Compared to the park's other 16 roller coasters, the Corkscrew may seem to be a slow, small ride, but it delivers fast-paced thrills. After loading on the sloped station, the trains quickly dip out onto the track before curving around 180 degrees and engaging the lift chain. The brief trip to the top gives riders a pleasant view of Hotel Breakers and the beach to the left and the bulk of the park to the right. The trains carefully tip over the hill - in fact, riders in the front car will seem to dangle several feet past the crest as the rest of the train tops the lift - before swooshing down into a perfectly crafted hill that delivers a surprising amount of negative gravity, pushing riders out of their seats and up against their padded shoulder harnesses.

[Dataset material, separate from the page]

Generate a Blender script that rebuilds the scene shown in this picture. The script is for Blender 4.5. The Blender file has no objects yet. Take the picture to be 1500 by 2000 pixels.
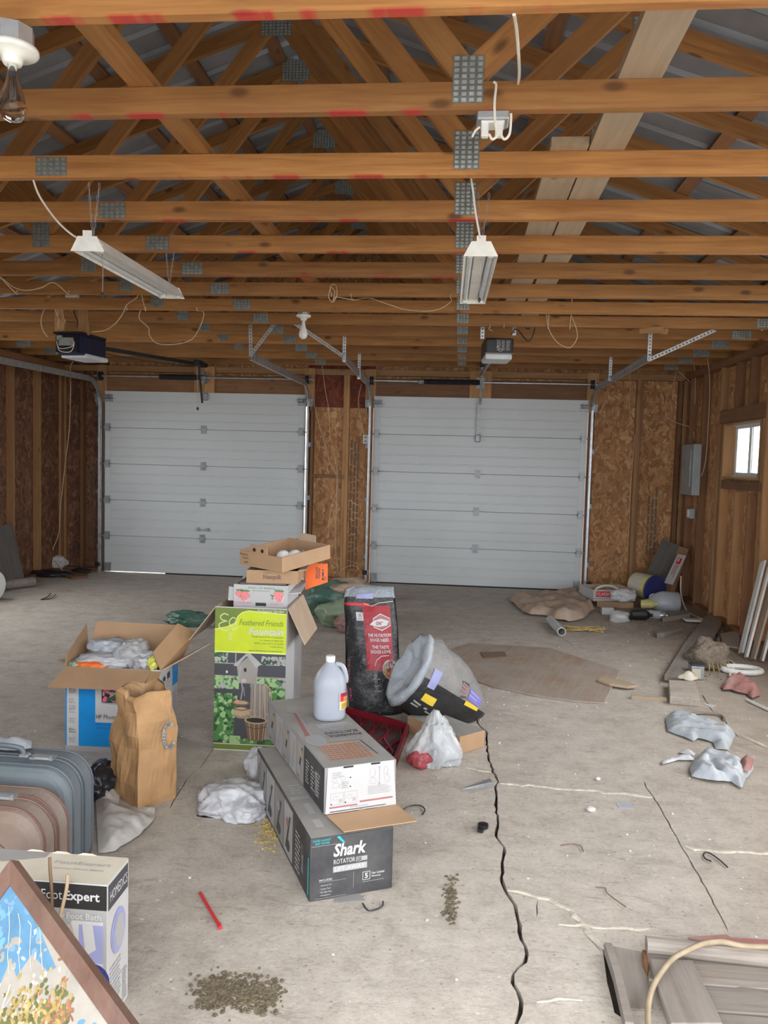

The first inversion is right after the hill - the tight vertical loop that whips riders through a quick 360 degrees before thrusting them onto a gently sloping bridge. There, riders have the chance to catch their breath for just a second as they gather speed and approach the namesake double corkscrew inversions. A quick twist over the midway and riders are suddenly back on a straightaway aiming for the station, with thrills in their hearts and laughter on their lips.

Riding Tips

The Cedar Point Corkscrew is not for everyone. Riders must be at least 48 inches tall to ride, and guests with heart, back, or neck problems should not ride due to the coaster's quick inversions and sudden changes of direction. Because the coaster uses relatively narrow shoulder harnesses, guests with large chest or shoulder dimensions may not be able to ride or they may find the restraints too uncomfortable for an enjoyable ride. Exceptionally tall guests should opt to ride in the front car (or at least the front seat of any car) for the extra leg room; crossing the ankles can make the seats seem roomier. Riders must step down into the coaster's seats, and this may be difficult for persons of limited mobility.

Midway corkscrew inversions

No glass objects, large cameras, or bulky bags can be taken on the ride, though small bags can be placed on the floor of the coaster car while riding (be sure to wrap straps around a foot to secure them). Other items should be left in a locker or with a non-rider for safekeeping.

Because the Corkscrew is no longer one of the park's more impressive roller coasters and because it is a quick ride, lines are usually short and swift. Riders may even be able to walk right onto the ride early and late in the day when all lines naturally shorten. The queue area is pleasantly shaded, however, making even a longer wait a great way to anticipate this fun roller coaster.


The Cedar Point Corkscrew is a pioneer in many ways: inversions, patriotic appeal, and classic coaster fun, and no visit to this amazing amusement park would be complete without a trip through its three inversions lining the midway.